February 19, 2026
Benchmarks, brawls, and browser builds
Stoolap/Node: A Native Node.js Driver That's Surprisingly Fast
Rust DB crashes into Node; fans hype, skeptics call foul
TLDR: A Rust database, Stoolap, launched a native Node.js driver and beat SQLite in 47 of 53 tests, especially on complex queries. The community split: some love the speed and features, others dismiss micro-bench wins, question “no overhead” claims, and poke at AI-written vibes—while curious devs rush to the browser demo.
A Rust-built database called Stoolap just dropped a native Node.js driver, promising direct, super-fast access from JavaScript via NAPI-RS. The dev’s scoreboard screams 47 wins out of 53 against the popular SQLite driver, with eye-popping numbers like 138x faster on “counting unique things” and huge leads on complex queries. The crowd went wild… and then immediately started arguing.
One side is cheering the “no middleman” setup and big-boy features like MVCC (that’s a way to let readers and writers play nice without locks), smarter query planning, and even time-travel queries with “AS OF.” The other side rolled its eyes at micro-benchmarks: does anyone care about 0.001 milliseconds vs 0.01? Some questioned the “no serialization overhead” claim, poking at whether native bindings are truly friction-free. Meanwhile, a spicy subplot: a commenter accused the blog of being written by an AI, joked about the project’s “Go → Rust → Node speedrun,” and asked if this is really “native” or just binding to Rust.
Amid the drama, curious testers asked for browser support—then found a live playground and said, “I’ll try it.” The vibe: big performance flex, bigger skepticism, and plenty of memes about “new kid dunks on SQLite” vs “show me real-world workloads”
Key Points
- •@stoolap/node is a native Node.js driver for Stoolap, built with NAPI-RS to provide direct bindings without HTTP or serialization overhead.
- •Stoolap (Rust-based embedded SQL) features MVCC, a cost-based optimizer, parallel execution, semantic query caching, and AS OF temporal queries.

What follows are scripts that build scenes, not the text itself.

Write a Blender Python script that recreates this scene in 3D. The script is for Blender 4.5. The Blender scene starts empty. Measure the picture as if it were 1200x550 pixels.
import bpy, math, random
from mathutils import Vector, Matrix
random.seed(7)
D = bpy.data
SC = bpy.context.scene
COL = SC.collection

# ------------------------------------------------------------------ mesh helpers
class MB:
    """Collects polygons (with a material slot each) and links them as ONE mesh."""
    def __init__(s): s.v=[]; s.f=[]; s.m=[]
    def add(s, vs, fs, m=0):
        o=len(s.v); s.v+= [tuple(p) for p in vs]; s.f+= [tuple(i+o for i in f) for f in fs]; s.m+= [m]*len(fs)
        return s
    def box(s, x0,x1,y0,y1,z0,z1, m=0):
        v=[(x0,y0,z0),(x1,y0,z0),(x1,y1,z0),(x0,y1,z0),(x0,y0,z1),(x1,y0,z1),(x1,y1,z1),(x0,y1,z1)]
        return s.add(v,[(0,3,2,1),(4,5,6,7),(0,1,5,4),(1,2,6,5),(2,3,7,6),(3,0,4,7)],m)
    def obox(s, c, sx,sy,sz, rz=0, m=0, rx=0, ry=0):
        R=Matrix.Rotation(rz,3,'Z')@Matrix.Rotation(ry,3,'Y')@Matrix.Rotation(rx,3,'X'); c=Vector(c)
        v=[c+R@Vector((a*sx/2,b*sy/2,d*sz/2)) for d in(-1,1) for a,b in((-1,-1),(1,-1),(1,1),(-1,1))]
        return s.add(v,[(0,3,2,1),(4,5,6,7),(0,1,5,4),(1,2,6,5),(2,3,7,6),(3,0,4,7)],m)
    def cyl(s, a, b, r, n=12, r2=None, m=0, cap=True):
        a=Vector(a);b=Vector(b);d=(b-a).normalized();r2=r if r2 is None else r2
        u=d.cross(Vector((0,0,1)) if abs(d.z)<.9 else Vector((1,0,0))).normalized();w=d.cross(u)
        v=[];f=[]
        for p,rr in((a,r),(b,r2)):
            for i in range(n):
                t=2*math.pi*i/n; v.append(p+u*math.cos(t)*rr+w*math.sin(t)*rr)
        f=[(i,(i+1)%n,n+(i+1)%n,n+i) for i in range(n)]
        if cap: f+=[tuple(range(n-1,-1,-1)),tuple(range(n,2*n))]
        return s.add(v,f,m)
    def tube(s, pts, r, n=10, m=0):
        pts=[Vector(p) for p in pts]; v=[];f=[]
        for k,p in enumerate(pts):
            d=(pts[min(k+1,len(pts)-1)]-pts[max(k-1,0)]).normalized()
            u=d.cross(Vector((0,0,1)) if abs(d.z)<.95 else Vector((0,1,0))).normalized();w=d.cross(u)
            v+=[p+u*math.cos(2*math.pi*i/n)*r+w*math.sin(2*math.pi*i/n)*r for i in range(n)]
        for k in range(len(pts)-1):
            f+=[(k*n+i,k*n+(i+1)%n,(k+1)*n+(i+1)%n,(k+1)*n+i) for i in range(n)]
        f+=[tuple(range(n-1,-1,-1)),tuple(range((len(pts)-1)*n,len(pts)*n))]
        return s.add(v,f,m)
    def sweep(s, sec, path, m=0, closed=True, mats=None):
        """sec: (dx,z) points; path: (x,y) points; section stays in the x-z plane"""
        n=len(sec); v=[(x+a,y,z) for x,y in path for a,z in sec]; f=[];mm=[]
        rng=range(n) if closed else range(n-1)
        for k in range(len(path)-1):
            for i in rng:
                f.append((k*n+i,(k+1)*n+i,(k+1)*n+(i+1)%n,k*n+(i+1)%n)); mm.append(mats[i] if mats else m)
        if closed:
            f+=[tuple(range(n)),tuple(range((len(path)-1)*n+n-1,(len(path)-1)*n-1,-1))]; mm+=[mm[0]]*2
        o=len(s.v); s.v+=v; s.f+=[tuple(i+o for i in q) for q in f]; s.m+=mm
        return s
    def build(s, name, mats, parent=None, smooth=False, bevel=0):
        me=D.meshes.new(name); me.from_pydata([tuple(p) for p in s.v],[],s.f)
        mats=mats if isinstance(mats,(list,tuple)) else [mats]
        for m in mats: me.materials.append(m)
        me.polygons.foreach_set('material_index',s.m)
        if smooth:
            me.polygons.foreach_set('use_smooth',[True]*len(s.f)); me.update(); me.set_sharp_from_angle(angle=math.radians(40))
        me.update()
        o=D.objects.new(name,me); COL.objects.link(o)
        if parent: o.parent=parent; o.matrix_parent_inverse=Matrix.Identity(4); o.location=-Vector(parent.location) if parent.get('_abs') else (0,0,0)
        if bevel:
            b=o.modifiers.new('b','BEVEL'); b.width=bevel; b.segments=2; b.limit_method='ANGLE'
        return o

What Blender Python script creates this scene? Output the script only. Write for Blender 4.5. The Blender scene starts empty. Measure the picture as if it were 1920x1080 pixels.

- •A benchmark of 53 identical SQL operations (in-memory, same data/machine) compared @stoolap/node with better-sqlite3 (SQLite).
- •Stoolap won 47 of 53 tests, with large speedups on complex operations like COUNT DISTINCT (138x) and subqueries (up to 57x).
- •SQLite was slightly faster in simple single-row operations (e.g., select/update by ID, inserts), typically by 1.0x–1.6x.